Her areas of expertise include: systems design and software development, enterprise and process modeling, development paradigm, formal systems modeling languages, system-oriented objects for systems modeling and development, automated life-cycle environments, methods for maximizing software reliability and reuse, domain analysis, correctness by built-in language properties, open-architecture techniques for robust systems, full life-cycle automation, quality assurance, seamless integration, error detection and recovery techniques, man-machine interface systems, operating systems, end-to-end testing techniques, and life-cycle management techniques.[20][23]

Apollo program

In one of the critical moments of the Apollo 11 mission, the Apollo Guidance Computer together with the on-board flight software averted an abort of the landing on the Moon. Three minutes before the lunar lander reached the Moon's surface, several computer alarms were triggered. The on-board flight software captured these alarms with the "never supposed to happen displays" interrupting the astronauts with priority alarm displays.[31] Hamilton had prepared for just this situation years before:

There was one other failsafe that Hamilton likes to remember. Her "priority display" innovation had created a knock-on risk that astronaut and computer would slip out of synch just when it mattered most. As the alarms went off and priority displays replaced normal ones, the actual switchover to new programmes behind the screens was happening "a step slower" than it would today.
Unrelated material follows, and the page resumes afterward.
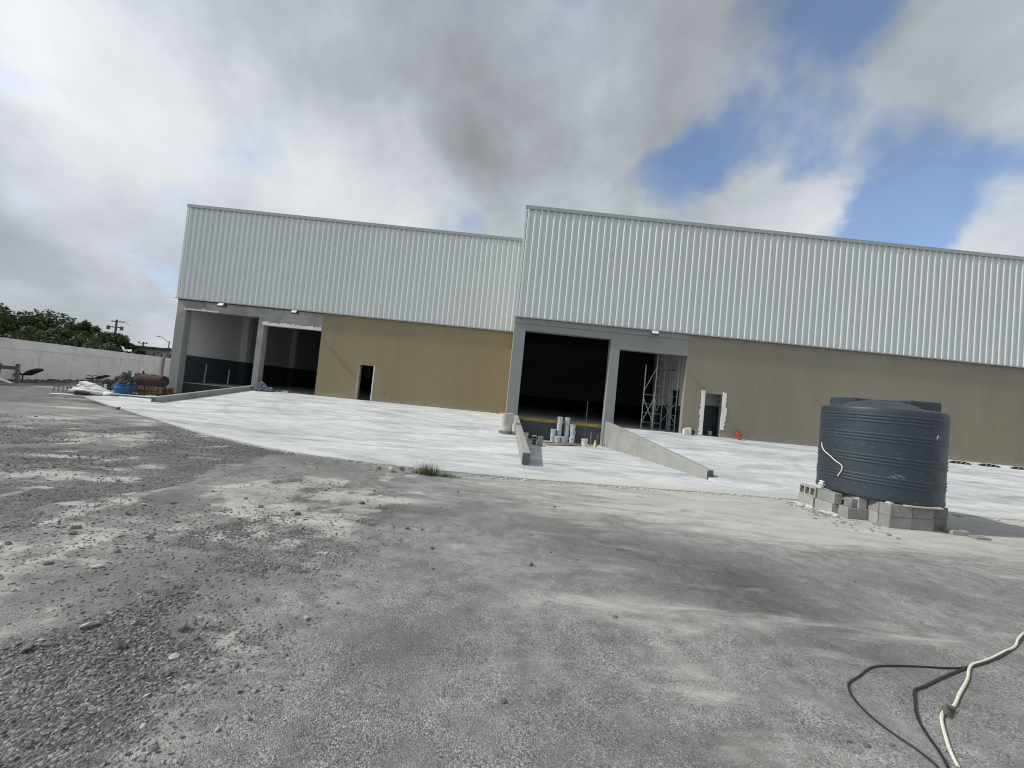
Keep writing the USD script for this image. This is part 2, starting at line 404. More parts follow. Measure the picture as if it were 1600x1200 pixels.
def dark_mask(x, y):
    w = fb(x, y, 0.9, 5, 41)
    m = 0
    for cx, cy, rx, ry, a, k in ((1.2, 4.75, 0.9, 0.42, -0.25, 0.9), (2.2, 4.15, 1.2, 0.42, -0.35, 0.9), (2.7, 3.15, 1.0, 0.45, -0.6, 0.75), (1.55, 3.6, 0.7, 0.3, -0.4, 0.6), (4.2, 4.2, 1.3, 0.3, -0.3, 0.45),
                                 (-0.9, 5.1, 0.7, 0.3, 0, 0.7), (-0.1, 5.45, 0.9, 0.22, -0.1, 0.55), (-0.45, 2.5, 0.55, 0.4, 0.6, 0.55), (0.1, 1.8, 0.8, 0.25, 0.2, 0.35), (-4.6, 4.3, 1.9, 0.5, 0.15, 0.6), (-6, 7.3, 3.0, 0.8, 0.5, 0.45),
                                 (-9, 8.4, 3.0, 0.7, 0.6, 0.35), (-3.2, 7.2, 1.5, 0.45, -0.3, 0.55), (-2.4, 3.0, 0.8, 0.4, 0.3, 0.4)):
        m = m + k * blob(x, y, cx, cy, rx, ry, a) * (0.3 + 1.4 * w)
    return np.clip(m, 0, 1)


def axis_lines(lo, hi, step, far_lo, far_hi, grow=1.14):
    a = list(np.arange(lo, hi + 1e-9, step))
    s, v = step, a[-1]
    while v < far_hi:
        s *= grow; v += s; a.append(v)
    s, v, b = step, a[0], []
    while v > far_lo:
        s *= grow; v -= s; b.append(v)
    return np.array(b[::-1] + a)


gxs = axis_lines(-4.2, 5.4, 0.022, -3000, 3000, 1.035)
gys = axis_lines(1.45, 5.2, 0.018, -400, 4000, 1.03)
GX, GY = np.meshgrid(gxs, gys)
GM, GL, GC = gravel_mask(GX, GY)
GD = dust_mask(GX, GY); GK = dark_mask(GX, GY)
near = sstep(40, 12, np.hypot(GX, GY))
relief = (GL * (0.030 * (fb(GX, GY, 1.1, 4, 3) - 0.5) + 0.020 * (GC - 0.5)) + GM * 0.016 * (fb(GX, GY, 14, 3, 4) - 0.5) + GL * 0.010 * (fb(GX, GY, 7.0, 4, 14) - 0.5)
          + (1 - GL) * (0.012 * (fb(GX, GY, 0.8, 3, 6) - 0.5) + 0.0018 * (fb(GX, GY, 24, 2, 7) - 0.5)))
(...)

Hamilton had thought long and hard about this. It meant that if Aldrin, say, hit a button on the priority display too quickly, he might still get a "normal" response. Her solution: when you see a priority display, first count to five.[32]

The astronauts had inadvertently left the rendezvous radar switch on, causing these alarms to be triggered. The computer was overloaded with interrupts caused by incorrectly phased power supplied to the lander's rendezvous radar.[33][34][35] The program alarms indicated "executive overflows", meaning the guidance computer could not complete all of its tasks in real time and had to postpone some of them.[36] The asynchronous executive designed by J. Halcombe Laning[37][33][38] was used by Hamilton's team to develop asynchronous flight software:

Because of the flight software's system-software's error detection and recovery techniques that included its system-wide "kill and recompute" from a "safe place" restart approach to its snapshot and rollback techniques, the Display Interface Routines (AKA the priority displays) together with its man-in-the-loop capabilities were able to be created in order to have the capability to interrupt the astronauts' normal mission displays with priority displays of critical alarms in case of an emergency. This depended on our assigning a unique priority to every process in the software in order to ensure that all of its events would take place in the correct order and at the right time relative to everything else that was going on.[39]

Hamilton's priority alarm displays interrupted the astronauts' normal displays to warn them that there was an emergency "giving the astronauts a go/no go decision (to land or not to land)".[40] Jack Garman, a NASA computer engineer in mission control, recognized the meaning of the errors that were presented to the astronauts by the priority displays and shouted, "Go, go!" and they continued.[41] Paul Curto, senior technologist who nominated Hamilton for a NASA Space Act Award, called Hamilton's work "the foundation for ultra-reliable software design".[28]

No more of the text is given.